Di lì a poco Elliot finirà invischiato in un’altra vicenda, una storia di calcio e business in cui avrà una parte in commedia proprio Merlyn, il fondo che ha arruolato Siragusa. La partita si giocava attorno al destino del Lille, squadra che rischiava il tracollo per via di un indebitamento di 120 milioni di euro.

Prima del crack però interviene Elliot, il principale creditore, che con una complicata transazione finanziaria in pratica si fa garante della cessione a un nuovo proprietario, cioè Merlyn. L’operazione ha molto in comune con quella che portò il Milan da Elliot all’attuale azionista di maggioranza, l’americano Gerry Cardinale.

Anche in quest’ultimo caso, però, non si può non notare una suggestiva coincidenza. Alla presidenza del club rossonero troviamo Paolo Scaroni, manager di lungo corso a lungo a capo di Eni e ora al vertice di Enel. Scaroni, sbarcato nel consiglio di amministrazione del Milan già nel 2017, viene promosso presidente quando Elliot prende il controllo, nell’estate del 2018.

E non perde il posto neppure nel 2022, quando il fondo cede il passo a Cardinale. Un’operazione su cui ora ha aperto un’inchiesta la procura di Milano. Secondo i pm ci sono «fondati sospetti sull’effettiva proprietà del Milan», che sarebbe ancora di fatto controllato dal fondo venditore, cioè Elliot.

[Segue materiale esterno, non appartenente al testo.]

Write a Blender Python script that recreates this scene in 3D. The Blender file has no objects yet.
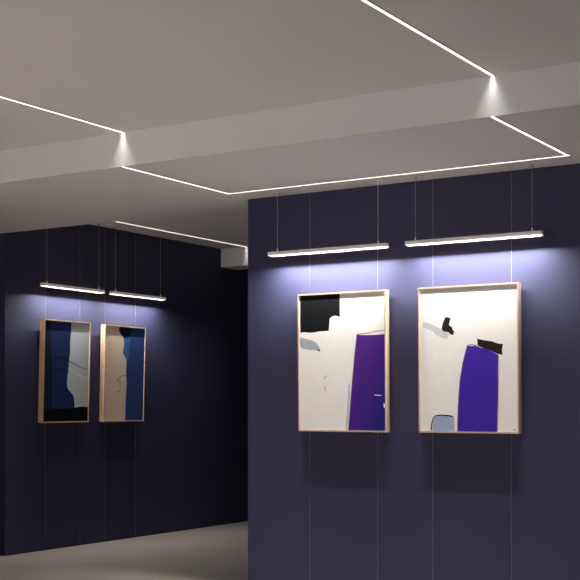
import bpy, bmesh, math, random
from mathutils import Vector, Matrix

random.seed(4)
S = bpy.context.scene
COL = S.collection
PI = math.pi

# ------------------------------------------------------------------ materials
def srgb(r, g, b):
    def f(c):
        c /= 255.0
        return c / 12.92 if c <= 0.04045 else ((c + 0.055) / 1.055) ** 2.4
    return (f(r), f(g), f(b), 1.0)

def mat(name, col, rough=0.6, metal=0.0, spec=0.5, emit=None, estr=0.0, vary=0.0, scale=6.0, bump=0.0, bscale=120.0):
    m = bpy.data.materials.new(name)
    m.use_nodes = True
    nt = m.node_tree
    b = nt.nodes['Principled BSDF']
    b.inputs['Base Color'].default_value = col
    b.inputs['Roughness'].default_value = rough
    b.inputs['Metallic'].default_value = metal
    b.inputs['Specular IOR Level'].default_value = spec
    if emit:
        b.inputs['Emission Color'].default_value = emit
        b.inputs['Emission Strength'].default_value = estr
    tc = nt.nodes.new('ShaderNodeTexCoord')
    if vary:
        n = nt.nodes.new('ShaderNodeTexNoise')
        n.inputs['Scale'].default_value = scale
        n.inputs['Detail'].default_value = 5
        nt.links.new(tc.outputs['Object'], n.inputs['Vector'])
        r = nt.nodes.new('ShaderNodeMapRange')
        r.inputs['From Min'].default_value = 0.3
        r.inputs['From Max'].default_value = 0.7
        r.inputs['To Min'].default_value = 1 - vary
        r.inputs['To Max'].default_value = 1 + vary
        nt.links.new(n.outputs['Fac'], r.inputs['Value'])
        mx = nt.nodes.new('ShaderNodeVectorMath')
        mx.operation = 'SCALE'
        mx.inputs[0].default_value = col[:3]
        nt.links.new(r.outputs['Result'], mx.inputs['Scale'])
        nt.links.new(mx.outputs['Vector'], b.inputs['Base Color'])
    if bump:
        n2 = nt.nodes.new('ShaderNodeTexNoise')
        n2.inputs['Scale'].default_value = bscale
        n2.inputs['Detail'].default_value = 3
        nt.links.new(tc.outputs['Object'], n2.inputs['Vector'])
        bp = nt.nodes.new('ShaderNodeBump')
        bp.inputs['Strength'].default_value = bump
        bp.inputs['Distance'].default_value = 0.002
        nt.links.new(n2.outputs['Fac'], bp.inputs['Height'])
        nt.links.new(bp.outputs['Normal'], b.inputs['Normal'])
    return m

def wood_mat(name, col, axis_scale=(8, 8, 1.5)):
    m = mat(name, col, rough=0.5)
    nt = m.node_tree
    b = nt.nodes['Principled BSDF']
    tc = [n for n in nt.nodes if n.type == 'TEX_COORD'][0]
    mp = nt.nodes.new('ShaderNodeMapping')
    mp.inputs['Scale'].default_value = axis_scale
    nt.links.new(tc.outputs['Object'], mp.inputs['Vector'])
    n = nt.nodes.new('ShaderNodeTexNoise')
    n.inputs['Scale'].default_value = 9
    n.inputs['Detail'].default_value = 6
    nt.links.new(mp.outputs['Vector'], n.inputs['Vector'])
    cr = nt.nodes.new('ShaderNodeValToRGB')
    cr.color_ramp.elements[0].position = 0.3
    cr.color_ramp.elements[0].color = tuple(c * 0.82 for c in col[:3]) + (1,)
    cr.color_ramp.elements[1].position = 0.7
    cr.color_ramp.elements[1].color = tuple(min(1, c * 1.12) for c in col[:3]) + (1,)
    nt.links.new(n.outputs['Fac'], cr.inputs['Fac'])
    nt.links.new(cr.outputs['Color'], b.inputs['Base Color'])
    return m

M_CEIL = mat('ceiling paint', srgb(223, 222, 222), 0.8, spec=0.2, vary=0.012, scale=1.3)
M_WALL = mat('violet wall paint', srgb(54, 55, 83), 0.62, spec=0.3, vary=0.05, scale=1.6, bump=0.05)
M_FLOOR = mat('polished concrete', srgb(140, 131, 123), 0.32, spec=0.45, vary=0.10, scale=0.9)
M_LED = mat('led diffuser', srgb(240, 235, 225), 0.5, emit=(1.0, 0.90, 0.80, 1), estr=2.6)
M_PROF = mat('aluminium profile', srgb(200, 198, 194), 0.4, metal=0.6)
M_ALU = mat('brushed aluminium', srgb(240, 236, 232), 0.45, metal=0.0)
M_CAB = mat('steel cable', srgb(185, 182, 185), 0.4, metal=0.3)
M_OPAL = mat('opal lamp diffuser', srgb(240, 235, 225), 0.5, emit=(1.0, 0.89, 0.76, 1), estr=1.5)
M_WOODN = wood_mat('pale oak', srgb(192, 163, 138))
M_WOODF = wood_mat('honey oak', srgb(222, 188, 150))
M_BACK = mat('backing board', srgb(70, 62, 55), 0.8)

def paint(name, r, g, b, rough=0.7):
    return mat(name, srgb(r, g, b), rough, spec=0.12, vary=0.018, scale=14)
P_WHITE = paint('cream paint', 236, 232, 228)
P_WHITE2 = paint('ivory paint', 236, 232, 227)
P_BLACK = paint('black paint', 10, 10, 14)
P_BROWN = paint('dark brown paint', 34, 24, 26)
P_GREYBLUE = paint('grey blue paint', 160, 168, 172)
P_GREY = paint('pale grey paint', 192, 195, 197)
P_PURPLE = mat('violet paint', srgb(76, 34, 150), 0.6, spec=0.15)
P_INDIGO = paint('indigo paint', 62, 36, 158, 0.6)
P_TAN = paint('tan paint', 172, 122, 96)
P_LBLUE = paint('light blue paint', 150, 168, 200)
P_NAVY = paint('navy paint', 24, 31, 58)
P_BLUE = paint('blue paint', 38, 52, 100)
P_SAGE = paint('grey green paint', 210, 220, 220)
P_BEIGE = paint('beige paint', 240, 218, 192)
P_ROYAL = paint('royal blue paint', 52, 76, 132)
P_SKY = paint('mid blue paint', 62, 110, 172)
P_INK = paint('dark line', 60, 52, 50)
P_LINE = paint('light line', 250, 250, 250)

# violet of the first picture drifts from purple (left) to blue-violet (lower right): a paint gradient in the artwork
def gradient_paint(m, c0, c1):
    nt = m.node_tree
    b = nt.nodes['Principled BSDF']
    tc = [n for n in nt.nodes if n.type == 'TEX_COORD'][0]
    sx = nt.nodes.new('ShaderNodeSeparateXYZ')
    nt.links.new(tc.outputs['Object'], sx.inputs[0])
    ma = nt.nodes.new('ShaderNodeMath')
    ma.operation = 'MULTIPLY_ADD'
    nt.links.new(sx.outputs['Z'], ma.inputs[0])
    ma.inputs[1].default_value = -0.45
    nt.links.new(sx.outputs['X'], ma.inputs[2])
    mr = nt.nodes.new('ShaderNodeMapRange')
    mr.inputs['From Min'].default_value = -0.22
    mr.inputs['From Max'].default_value = 0.26
    nt.links.new(ma.outputs[0], mr.inputs['Value'])
    cr = nt.nodes.new('ShaderNodeValToRGB')
    cr.color_ramp.elements[0].color = c0
    cr.color_ramp.elements[1].color = c1
    nt.links.new(mr.outputs['Result'], cr.inputs['Fac'])
    nt.links.new(cr.outputs['Color'], b.inputs['Base Color'])
gradient_paint(P_PURPLE, srgb(86, 30, 128), srgb(34, 28, 118))

# ------------------------------------------------------------------ helpers
def link(name, bm, mats, parent=None):
    bmesh.ops.recalc_face_normals(bm, faces=bm.faces)
    me = bpy.data.meshes.new(name)
    bm.to_mesh(me)
    bm.free()
    for m in (mats if isinstance(mats, (list, tuple)) else [mats]):
        me.materials.append(m)
    o = bpy.data.objects.new(name, me)
    COL.objects.link(o)
    if parent:
        o.parent = parent
    return o

def box(bm, x0, x1, y0, y1, z0, z1):
    r = bmesh.ops.create_cube(bm, size=1.0)
    for v in r['verts']:
        v.co = Vector(((x0 + x1) / 2 + v.co.x * (x1 - x0),
                       (y0 + y1) / 2 + v.co.y * (y1 - y0),
                       (z0 + z1) / 2 + v.co.z * (z1 - z0)))
    return r['verts']

def cyl(bm, x, y, z0, z1, r0, r1=None, seg=12):
    r = bmesh.ops.create_cone(bm, cap_ends=True, segments=seg, radius1=r0, radius2=r0 if r1 is None else r1, depth=abs(z1 - z0))
    bmesh.ops.translate(bm, verts=r['verts'], vec=(x, y, (z0 + z1) / 2))

def bevel(bm, w, seg=2):
    bmesh.ops.bevel(bm, geom=list(bm.edges), offset=w, segments=seg, affect='EDGES', profile=0.5)

def structure(name, bm, m):
    o = link(name, bm, m)
    o['kind'] = 'structure'
    return o

def thing(name, label, cat, loc, rz=0.0, group=None):
    o = bpy.data.objects.new(name, None)
    o.empty_display_size = 0.1
    COL.objects.link(o)
    o.location = loc
    o.rotation_euler = (0, 0, rz)
    tag(o, label, cat, group)
    return o

def tag(o, label, cat, group=None):
    o['label'] = label
    o['category'] = cat
    if group:
        o['group'] = group

def copy_tree(o, parent=None):
    c = o.copy()
    COL.objects.link(c)
    if parent:
        c.parent = parent
    for ch in list(o.children):
        copy_tree(ch, c)
    return c

# ------------------------------------------------------------------ the room (metres; X along the near wall, Y into the depth)
EYE = 1.30
Z_LOW, Z_HIGH = 2.78, 2.992        # soffit / raised ceiling
Y_FACE, Y_BACK = 5.825, 7.545      # soffit front face / rear face
Y_WALL = 7.24                      # face of the violet partition
X_COR = -4.916                     # its free left end
X_LEFT = -7.65                     # face of the violet wall on the left
Y_BEAM = 10.745                    # beam across the passage
X_SIDE, Y_RET = -0.35, 3.2          # unseen dark wall on the right, added to dim the ceiling there
X_R, X_L, Y_FRONT, Y_END = 1.6, -9.6, -1.5, 13.2

bm = bmesh.new(); box(bm, X_L, X_R, Y_FRONT, Y_END, -0.1, 0.0)
structure('floor', bm, M_FLOOR)
bm = bmesh.new(); box(bm, X_L, X_R, Y_FRONT, Y_RET, Z_HIGH, 3.2); box(bm, X_L, X_SIDE, Y_RET, Y_FACE, Z_HIGH, 3.2)
structure('ceiling', bm, M_CEIL)
bm = bmesh.new(); box(bm, X_L, X_SIDE, Y_FACE, Y_BACK, Z_LOW, 3.2)
structure('ceiling_soffit', bm, M_CEIL)
bm = bmesh.new(); box(bm, X_LEFT, X_R, Y_BACK, Y_END, Z_HIGH, 3.2)
structure('ceiling_rear', bm, M_CEIL)
bm = bmesh.new(); box(bm, X_LEFT, X_COR + 0.6, Y_BEAM, Y_BEAM + 0.3, 2.793, Z_HIGH)
structure('beam', bm, M_CEIL)
bm = bmesh.new(); box(bm, X_COR, X_SIDE, Y_WALL, Y_BACK, 0, Z_LOW); box(bm, X_SIDE, X_R, Y_WALL, Y_BACK, 0, 3.2)
structure('wall_right', bm, M_WALL)
bm = bmesh.new(); box(bm, X_L, X_LEFT, Y_BACK, Y_END, 0, 3.2)
structure('wall_left', bm, M_WALL)
bm = bmesh.new(); box(bm, X_LEFT, X_R, Y_END, Y_END + 0.2, 0, 3.2)
structure('wall_rear', bm, M_WALL)
bm = bmesh.new(); box(bm, X_SIDE, X_R, Y_RET, Y_WALL, 0, 3.2)
structure('wall_side_added', bm, M_WALL)
bm = bmesh.new(); box(bm, X_R, X_R + 0.2, Y_FRONT, Y_END, 0, 3.2)
structure('wall_end', bm, M_WALL)
bm = bmesh.new(); box(bm, X_L - 0.2, X_L, Y_FRONT, Y_END, 0, 3.2)
structure('wall_far_left_added', bm, M_WALL)  # unseen wall, added so that daylight enters only from the front
bm = bmesh.new()
box(bm, X_L, -6.2, Y_FRONT - 0.2, Y_FRONT, 0, 3.2); box(bm, -3.0, X_R, Y_FRONT - 0.2, Y_FRONT, 0, 3.2)
structure('wall_front', bm, M_WALL)  # unseen front wall; its opening is placed to shape the daylight inside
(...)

Gli stessi sospetti portarono l ‘Uefa a promuovere accertamenti sulla vendita del Lille a Merlyn, realizzata con le garanzie di Elliot. La vicenda non ebbe seguito e nell’estate del 2021 la squadra francese mise in vendita il portiere Mike Maignan, che passò al Milan, presieduto da Scaroni e controllato da Elliot. Ma questa è un’altra storia.